Types of Fruit Trees

Types of Fruit Trees: Health and Planting

When I think about types of fruit trees, I always think of apples first. What can I say— they’re my favorite! But there are so many different types of fruit trees out there, and they all deserve a shout-out for different reasons. Let’s go over the top five most planted fruit trees in America and see when to plant them, when to harvest their fruit, and why to eat the fruit in the first place!

Apple

Let’s start out with the favorites! Apples are easy growers for hardiness zones 3-8. A hardiness zone indicates the type of climate wherever you live. Each zone has slightly different climates suited for different plants. To find your hardiness zone, simply google your city and state’s hardiness zone.

Most trees, apple trees included, prefer planting in the spring (though this is not always the case). This tree is a great beginner tree as it grows hardily and is fairly pest/weather resistant. You will see apple trees blossom in beautiful white flowers, which will develop into fruits.

The timing of when your tree’s produce is ready to harvest is up to the type of apple you have, but most apple trees are ready in the fall. You can tell an apple tree is ready to harvest if some apples start to fall from the tree, but you can always do a taste test just to be sure! If the apple is overly sour, the fruits need a little more time on the tree. 

Once the apples are a little sweet and crisp without too much starchiness, they are ready for eating. Apples are a very popular snack and for good reason! Apples have a lovely amount of vitamin c, potassium, and ‘B’ vitamins. 

Pear

Pears are also great trees for hardiness zones 3-8. They, like apples, are strong and fairly weather/pest resistant and best planted in the spring. Additionally, pears are an easy-growing tree requiring little intervention on the part of the grower. Their fruit is also ready to harvest about the same time as apples if maybe a little earlier in the fall season. The harvest time is also affected by the type of pear tree. European pears are best harvested at full growth and then ripened in storage; whereas Asian pears ought to ripen on the tree and then be harvested. 

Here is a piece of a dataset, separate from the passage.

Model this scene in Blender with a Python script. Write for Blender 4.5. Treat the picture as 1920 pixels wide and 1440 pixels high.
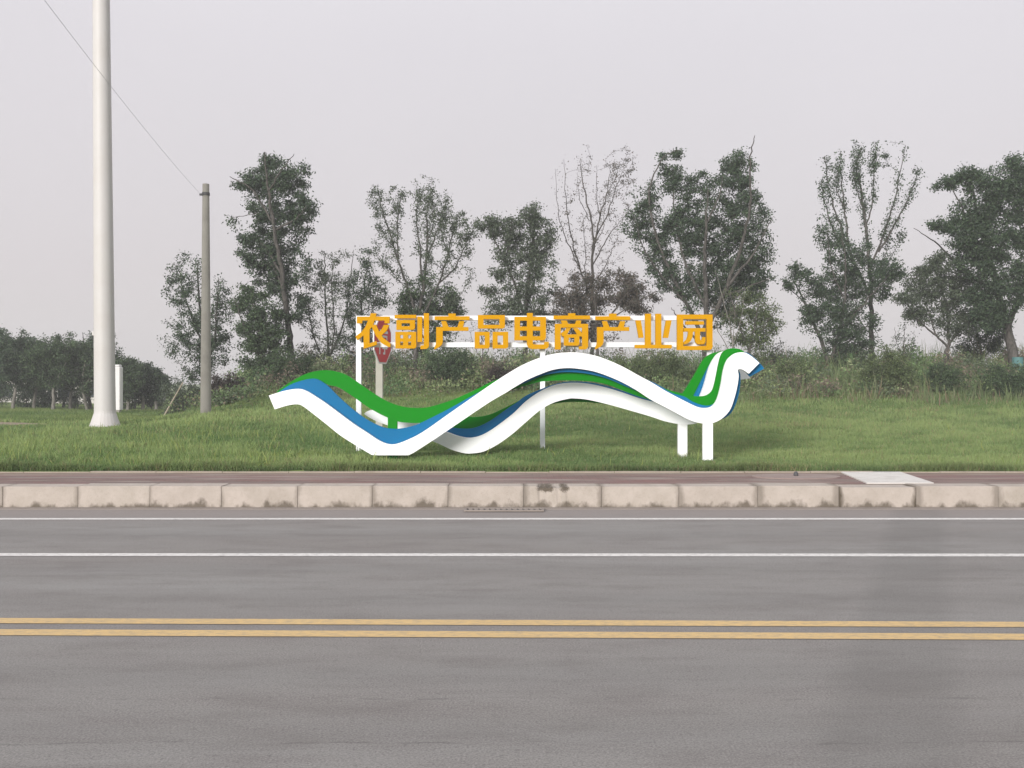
import bpy, bmesh, math, random
import numpy as np
from mathutils import Vector, Matrix
from mathutils.geometry import delaunay_2d_cdt

for o in list(bpy.data.objects):
    bpy.data.objects.remove(o)
SC = bpy.context.scene
COL = SC.collection
R = math.radians
EYE = 1.6            # camera height
HAZE = 0.0016         # air density
F = 2000.0           # focal length in pixels of the 1920 px wide photograph

# ------------------------------------------------------------------ camera
cam = bpy.data.cameras.new('camera')
cam.sensor_width = 36.0
cam.lens = 36.0 * F / 1920.0
cam.clip_start = 0.1
cam.clip_end = 6000
cam_o = bpy.data.objects.new('camera', cam)
COL.objects.link(cam_o)
cam_o.location = (0, 0, EYE)
cam_o.rotation_euler = (R(90), 0, 0)
SC.camera = cam_o

# ------------------------------------------------------------------ world: pale overcast sky
SUN_DIR = Vector((-0.40, -0.87, 0.27)).normalized()      # towards the sun
W = bpy.data.worlds.new('World')
SC.world = W
W.use_nodes = True
wn, wl = W.node_tree.nodes, W.node_tree.links
wn.clear()
wo = wn.new('ShaderNodeOutputWorld')
bg = wn.new('ShaderNodeBackground')
bg.inputs['Strength'].default_value = 0.1
sky = wn.new('ShaderNodeTexSky')
sky.sky_type = 'NISHITA'
sky.sun_disc = False
sky.sun_elevation = math.asin(SUN_DIR.z)
sky.sun_rotation = math.atan2(SUN_DIR.x, SUN_DIR.y)
sky.dust_density = 4.0
tc = wn.new('ShaderNodeTexCoord')
sep = wn.new('ShaderNodeSeparateXYZ')
wl.new(tc.outputs['Generated'], sep.inputs[0])
ramp = wn.new('ShaderNodeValToRGB')                      # cloud layer brightness over elevation
ramp.color_ramp.elements[0].position = 0.0
ramp.color_ramp.elements[0].color = (0.320, 0.308, 0.307, 1)
ramp.color_ramp.elements[1].position = 1.0
ramp.color_ramp.elements[1].color = (0.56, 0.565, 0.60, 1)
e = ramp.color_ramp.elements.new(0.10); e.color = (0.336, 0.315, 0.323, 1)
e = ramp.color_ramp.elements.new(0.30); e.color = (0.366, 0.349, 0.364, 1)
wl.new(sep.outputs['Z'], ramp.inputs[0])
nz = wn.new('ShaderNodeTexNoise')
nz.inputs['Scale'].default_value = 2.2
nz.inputs['Detail'].default_value = 3
wl.new(tc.outputs['Generated'], nz.inputs['Vector'])
mr = wn.new('ShaderNodeMapRange')
mr.inputs['To Min'].default_value = 7.55
mr.inputs['To Max'].default_value = 8.35
wl.new(nz.outputs['Fac'], mr.inputs['Value'])
vm = wn.new('ShaderNodeVectorMath'); vm.operation = 'SCALE'
wl.new(ramp.outputs['Color'], vm.inputs[0]); wl.new(mr.outputs[0], vm.inputs['Scale'])
mx = wn.new('ShaderNodeMix'); mx.data_type = 'RGBA'
mx.inputs[0].default_value = 0.96
wl.new(sky.outputs[0], mx.inputs[6]); wl.new(vm.outputs[0], mx.inputs[7])
wl.new(mx.outputs[2], bg.inputs['Color'])
wl.new(bg.outputs[0], wo.inputs['Surface'])

sun = bpy.data.lights.new('sun', 'SUN')
sun.energy = 1.5
sun.angle = R(18)
sun.color = (1.0, 0.975, 0.94)
sun_o = bpy.data.objects.new('sun', sun)
COL.objects.link(sun_o)
sun_o.rotation_euler = SUN_DIR.to_track_quat('Z', 'Y').to_euler()

SC.view_settings.view_transform = 'Standard'
SC.view_settings.look = 'None'
SC.view_settings.gamma = 1
SC.view_settings.use_curve_mapping = False
SC.view_settings.exposure = 1.40
SC.render.engine = 'CYCLES'
SC.cycles.max_bounces = 6
SC.cycles.transparent_max_bounces = 4

# ------------------------------------------------------------------ helpers
def at(px, py, D):
    return Vector(((px - 960) / F * D, D, EYE - (py - 720) / F * D))

def tag(o, label=None, cat=None, group=None, kind=None):
    for k, v in (('label', label), ('category', cat), ('group', group), ('kind', kind)):
        if v:
            o[k] = v
    return o

def empty(name, loc, label=None, cat=None, group=None, kind=None):
    o = bpy.data.objects.new(name, None)
    COL.objects.link(o)
    o.location = loc
    o.empty_display_size = 0.2
    return tag(o, label, cat, group, kind)

def link_mesh(name, me, mat, parent=None, origin=None):
    o = bpy.data.objects.new(name, me)
    COL.objects.link(o)
    if mat is not None and not me.materials:
        me.materials.append(mat)
    if parent is not None:
        o.parent = parent
    if origin is not None:
        o.location = origin
    return o

def from_bm(name, bm, mat, parent=None, origin=None, smooth=False):
    me = bpy.data.meshes.new(name)
    bmesh.ops.recalc_face_normals(bm, faces=bm.faces)
    bm.to_mesh(me)
    bm.free()
    if smooth:
        for p in me.polygons:
            p.use_smooth = True
    return link_mesh(name, me, mat, parent, origin)

def box(bm, x0, x1, y0, y1, z0, z1, bevel=0):
    r = bmesh.ops.create_cube(bm, size=1)
    for v in r['verts']:
        v.co = Vector((x0 + (v.co.x + .5) * (x1 - x0), y0 + (v.co.y + .5) * (y1 - y0), z0 + (v.co.z + .5) * (z1 - z0)))
    if bevel:
        es = list({e for v in r['verts'] for e in v.link_edges})
        bmesh.ops.bevel(bm, geom=es, offset=bevel, segments=1, affect='EDGES')

def lathe(bm, prof, n=16, cx=0, cy=0, lean=(0, 0)):
    rings = []
    for r, z in prof:
        rings.append([bm.verts.new((cx + lean[0] * z + r * math.cos(2 * math.pi * k / n), cy + lean[1] * z + r * math.sin(2 * math.pi * k / n), z)) for k in range(n)])
    for a, b in zip(rings[:-1], rings[1:]):
        for k in range(n):
            bm.faces.new((a[k], a[(k + 1) % n], b[(k + 1) % n], b[k]))
    for rg_ in (rings[0], rings[-1]):                # end caps on vertices of their own, so smooth sides stay clean
        bm.faces.new([bm.verts.new(v.co) for v in rg_])

def np_mesh(name, verts, faces, tint=None):
    """verts (n,3), faces (m,k) all alike; tint (m,3) one colour per face"""
    me = bpy.data.meshes.new(name)
    verts = np.asarray(verts, np.float32); faces = np.asarray(faces, np.int32)
    n, (m, k) = len(verts), faces.shape
    me.vertices.add(n); me.vertices.foreach_set('co', verts.ravel())
    me.loops.add(m * k); me.loops.foreach_set('vertex_index', faces.ravel())
    me.polygons.add(m)
    me.polygons.foreach_set('loop_start', np.arange(0, m * k, k, dtype=np.int32))
    if tint is not None:
        ca = me.color_attributes.new('tint', 'FLOAT_COLOR', 'CORNER')
        c = np.ones((m, k, 4), np.float32)
        c[:, :, :3] = np.asarray(tint, np.float32)[:, None, :]
        ca.data.foreach_set('color', c.ravel())
    me.update(calc_edges=True)
    return me

# ------------------------------------------------------------------ materials
def mat_base(name, rough=0.8, spec=0.3):
    m = bpy.data.materials.new(name)
    m.use_nodes = True
    b = m.node_tree.nodes['Principled BSDF']
    b.inputs['Roughness'].default_value = rough
    b.inputs['Specular IOR Level'].default_value = spec
    return m, m.node_tree.nodes, m.node_tree.links, b

def noise_node(n, l, vec, scale, detail=4, rough=0.55, stretch=None):
    t = n.new('ShaderNodeTexNoise')
    t.inputs['Scale'].default_value = scale
    t.inputs['Detail'].default_value = detail
    t.inputs['Roughness'].default_value = rough
    if stretch:
        mp = n.new('ShaderNodeMapping')
        mp.inputs['Scale'].default_value = stretch
        l.new(vec, mp.inputs['Vector'])
        vec = mp.outputs[0]
    l.new(vec, t.inputs['Vector'])
    return t.outputs['Fac']

def remap(n, l, v, a, b, c=0.0, d=1.0):
    r = n.new('ShaderNodeMapRange')
    for k, x in (('From Min', a), ('From Max', b), ('To Min', c), ('To Max', d)):
        r.inputs[k].default_value = x
    l.new(v, r.inputs['Value'])
    return r.outputs[0]

def mathn(n, l, op, a, b=None):
    m = n.new('ShaderNodeMath'); m.operation = op
    for i, x in enumerate((a, b)):
        if x is None:
            continue
        if isinstance(x, (int, float)):
            m.inputs[i].default_value = x
        else:
            l.new(x, m.inputs[i])
    return m.outputs[0]

def mixc(n, l, fac, a, b):
    m = n.new('ShaderNodeMix'); m.data_type = 'RGBA'
    for s, x in ((0, fac), (6, a), (7, b)):
        if isinstance(x, (int, float)):
            m.inputs[s].default_value = x
        elif isinstance(x, tuple):
            m.inputs[s].default_value = (*x, 1)
        else:
            l.new(x, m.inputs[s])
    return m.outputs[2]

def bump(n, l, b, h, strength, dist=0.01):
    k = n.new('ShaderNodeBump')
    k.inputs['Strength'].default_value = strength
    k.inputs['Distance'].default_value = dist
    l.new(h, k.inputs['Height'])
    l.new(k.outputs[0], b.inputs['Normal'])

def paint(name, col, rough=0.45, dirt=0.06, dirtcol=(0.3, 0.28, 0.25), spec=0.4, scale=3):
    m, n, l, b = mat_base(name, rough, spec)
    c = n.new('ShaderNodeTexCoord').outputs['Object']
    f = remap(n, l, noise_node(n, l, c, scale, 6), 0.45, 0.75, 0, dirt)
    l.new(mixc(n, l, f, col, dirtcol), b.inputs['Base Color'])
    bump(n, l, b, noise_node(n, l, c, 40, 2), 0.08, 0.004)
    return m

M = {}
M['white_paint'] = paint('white_paint', (0.86, 0.87, 0.88), 0.4, 0.05)
M['frame_white'] = paint('frame_white', (0.80, 0.82, 0.85), 0.4, 0.06)
M['blue_paint'] = paint('blue_paint', (0.0015, 0.130, 0.295), 0.55, 0.02, (0.03, 0.13, 0.25), 0.12)
M['green_paint'] = paint('green_paint', (0.0002, 0.200, 0.003), 0.55, 0.02, (0.02, 0.16, 0.02), 0.12)
M['orange_paint'] = paint('orange_paint', (0.55, 0.268, 0.0002), 0.6, 0.02, (0.45, 0.22, 0.01), 0.03)
M['mast_white'] = paint('mast_white', (0.53, 0.51, 0.50), 0.5, 0.3, (0.42, 0.37, 0.33), 0.3, 1.2)
M['cabinet_white'] = paint('cabinet_white', (0.68, 0.66, 0.66), 0.5, 0.1)
M['concrete_pole'] = paint('concrete_pole', (0.31, 0.295, 0.265), 0.9, 0.5, (0.15, 0.14, 0.125), 0.2, 2)
M['concrete'] = paint('concrete', (0.36, 0.33, 0.30), 0.95, 0.5, (0.22, 0.2, 0.17), 0.2, 4)
M['dark_metal'] = paint('dark_metal', (0.06, 0.06, 0.065), 0.6, 0.3, (0.12, 0.08, 0.05))
M['red_paint'] = paint('red_paint', (0.58, 0.045, 0.055), 0.5, 0.2, (0.4, 0.15, 0.13))
M['post_cream'] = paint('post_cream', (0.40, 0.39, 0.34), 0.8, 0.4, (0.28, 0.27, 0.22))
M['wood_pale'] = paint('wood_pale', (0.33, 0.28, 0.22), 0.9, 0.4, (0.2, 0.16, 0.12))
M['path_slab'] = paint('path_slab', (0.60, 0.575, 0.54), 0.95, 0.4, (0.34, 0.31, 0.28), 0.2, 5)
M['teal_paint'] = paint('teal_paint', (0.08, 0.19, 0.19), 0.7, 0.4, (0.12, 0.16, 0.14))
M['house_white'] = paint('house_white', (0.55, 0.53, 0.50), 0.9, 0.3)
M['roof_grey'] = paint('roof_grey', (0.18, 0.16, 0.16), 0.9, 0.3)
M['glass_dark'] = paint('glass_dark', (0.04, 0.05, 0.06), 0.15, 0.0)
M['cable_grey'] = paint('cable_grey', (0.34, 0.34, 0.36), 0.6, 0.0)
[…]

Like apples, pears are a very hydrating snack as they are mostly water. Additionally, they possess quite a bit of Vitamin C and Vitamin K. 

Plum

A delicious stone fruit, plums are an easy tree to grow and harvest. This fruit is great for colder climates, though there are varieties that do well in warmer climates too. Harvest this lovely fruit towards the end of the summer season, August—September. Like pears and apples, plums require little assistance once they have established themselves where they get planted. 

This lovely juicy fruit is high in Vitamin C and may help reduce bone loss.

Peach 

Who doesn’t love a summer fresh, juicy peach? These fruit trees are best planted in the spring, though they may need to go through a winter or two before they start bearing fruit. They are also viable in hardiness zones 3-8. Peaches are generally ready to harvest in July, although it depends on where you are. You’ll know they’re ready when they are fragrant and are supple to the touch. 

Peaches are a great snack in the hot summer since they are rich in potassium. 

Nectarine

The smooth-skinned cousin of peaches, nectarine trees can be subdivided into clingstone and freestone types. This is good information to know when picking out a nectarine plant at the nursery because each type will create a slightly different fruit. Clingstone nectarine flesh clings to the pit inside while freestones do not.

These trees both love a hot summer and prefer hardiness zones 5-9. Their readiness is quite a bit like peaches in that you want them to be fragrant and soft. 

This lovely soft fruit is also high in Vitamin C.

Cherry

Another fun summer fruit, Cherry trees can be split into two camps: the sour cherries and the sweet cherries.

Sour cherries are best grown in hardiness zones 4-6 while sweet cherries (the most popular) prefer zones 5-9. Sweet cherries also require at least two trees to assist in cross-pollination. Don’t worry about figuring out how to gender the sweet cherries; each sweet cherry tree has both female and male reproductive parts. So, if you have at least two sweet cherry trees they will cross-pollinate. If you don’t have space for two trees, you might consider getting a sour cherry tree since sour cherries are self-pollinating.

You can tell cherries are ready for harvest when they have darkened in color, are soft, and plump. 

Cherries are high in Vitamin A and Vitamin C making them an easy and healthy snack.

Orange

One of the more popular fruits and known for its health benefits, oranges are a great option if you live in hardiness zones 9-11. They require warm climates with little to no frost. The blossoms of orange trees are very fragrant and used to make orange blossom water. Harvest time depends on your variety of oranges so further research will be required. 

It is well-known that oranges are high in Vitamin C, but they are also rich in Vitamin B-9. 

What to Know About the Different Types of Fruit Trees

There are just so many different types of fruit trees that it is hard to mention them all. But as you can see, deciding what type of tree to plant and how to harvest depends a lot on where you live. The first step to knowing what fruit tree to plant in your yard is finding out what USDA hardiness zone(s) you live in. This information will help you determine from this list what types of fruit trees will fare the best on your property. Happy planting!